A questi si aggiungono esponenti della corrente successiva che, seppur ai loro esordi in qualche modo fiancheggiatori dei Macchiaioli, da quell’alveo presero poi le distanze per acquisire un tratto stilistico identitario, come Eugenio Cecconi, apprezzato pittore di scene di caccia e di soggetti orientali. Audace sperimentatore e determinato nell’intraprendere nuove strade, vedi le numerose opere di bonifica e riconversione agricola apportate alla tenuta di Forci, divenuta un modello di esemplare fusione tra tradizione e progresso, Giustiniani intravide negli artisti a lui contemporanei come Plinio Nomellini e Oscar Ghiglia, entrambi figli spirituali di Fattori, il desiderio di emanciparsi adeguando l’antica «impalcatura macchiaiola» alla nuova sensibilità europea. Il primo dei due, soprattutto, apparve ai suoi occhi come il più talentuoso e il più audace. E non a torto. Proprio la facilità e l’immediatezza espressiva gli avrebbero consentito di aderire, sia pure con alternanze e ritorni, a diverse correnti quali quella impressionista, divisionista e simbolista.

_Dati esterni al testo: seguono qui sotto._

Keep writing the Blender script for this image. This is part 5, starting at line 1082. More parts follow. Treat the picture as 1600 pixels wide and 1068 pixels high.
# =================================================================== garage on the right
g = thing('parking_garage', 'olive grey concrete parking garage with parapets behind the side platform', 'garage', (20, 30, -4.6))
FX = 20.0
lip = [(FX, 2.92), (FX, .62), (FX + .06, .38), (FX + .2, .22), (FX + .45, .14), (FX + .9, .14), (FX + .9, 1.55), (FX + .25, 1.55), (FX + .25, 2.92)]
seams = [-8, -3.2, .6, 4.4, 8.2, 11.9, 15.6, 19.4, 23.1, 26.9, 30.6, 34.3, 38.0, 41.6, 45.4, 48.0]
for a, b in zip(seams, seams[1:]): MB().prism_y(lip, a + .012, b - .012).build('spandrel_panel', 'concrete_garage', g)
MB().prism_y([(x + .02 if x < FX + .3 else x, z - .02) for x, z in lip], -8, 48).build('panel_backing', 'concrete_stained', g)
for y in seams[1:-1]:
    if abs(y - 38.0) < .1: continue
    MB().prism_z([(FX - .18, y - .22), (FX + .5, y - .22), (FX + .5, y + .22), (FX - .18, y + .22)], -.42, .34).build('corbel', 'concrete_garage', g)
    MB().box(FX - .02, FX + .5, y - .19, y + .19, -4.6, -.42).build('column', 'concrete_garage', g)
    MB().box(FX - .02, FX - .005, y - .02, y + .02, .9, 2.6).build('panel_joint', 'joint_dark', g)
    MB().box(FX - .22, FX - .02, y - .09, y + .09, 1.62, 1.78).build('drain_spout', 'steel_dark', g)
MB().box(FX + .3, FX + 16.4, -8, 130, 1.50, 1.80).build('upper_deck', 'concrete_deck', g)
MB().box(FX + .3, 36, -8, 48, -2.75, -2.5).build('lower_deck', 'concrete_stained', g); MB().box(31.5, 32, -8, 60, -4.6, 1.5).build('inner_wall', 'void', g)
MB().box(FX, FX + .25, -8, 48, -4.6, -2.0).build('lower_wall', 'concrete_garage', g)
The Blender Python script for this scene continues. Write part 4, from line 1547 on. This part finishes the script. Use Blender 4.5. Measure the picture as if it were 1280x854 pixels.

Giustiniani poté esprimere tutta la predilezione estetica per Nomellini in occasione di due aste organizzate a Firenze da Mario Galli nel maggio del 1919 quando giunse ad aggiudicarsi gli ottantasei dipinti esitati per un valore di oltre 100mila lire, sottraendoli in blocco a una sala animata da due contendenti particolarmente agguerriti come Enrico Checcucci e Alfredo Materazzi. Ai suoi occhi quel pittore livornese, identificato fin dagli esordi dallo stesso Signorini come uno dei più promettenti allievi di Fattori, dovette apparire il più meritevole proprio per il desiderio di sprovincializzarsi e mostrarsi al passo coi tempi, avvicinandosi a quella interpretazione neoimpressionista della realtà diffusa allora in Francia.
Anche con il prolifico Galileo Chini Giustiniani entrò in stretto contatto ai primi del Novecento, apprezzandone in sommo grado le creazioni in ceramica, decorate con modelli tratti dall’Art Nouveau, dalla Secessione viennese e dal gusto modernista, quando in qualità di finanziatore subentrò nella Società Arte della Ceramica, a Borgo San Lorenzo, poi rinomata Manifattura di Fontebuoni.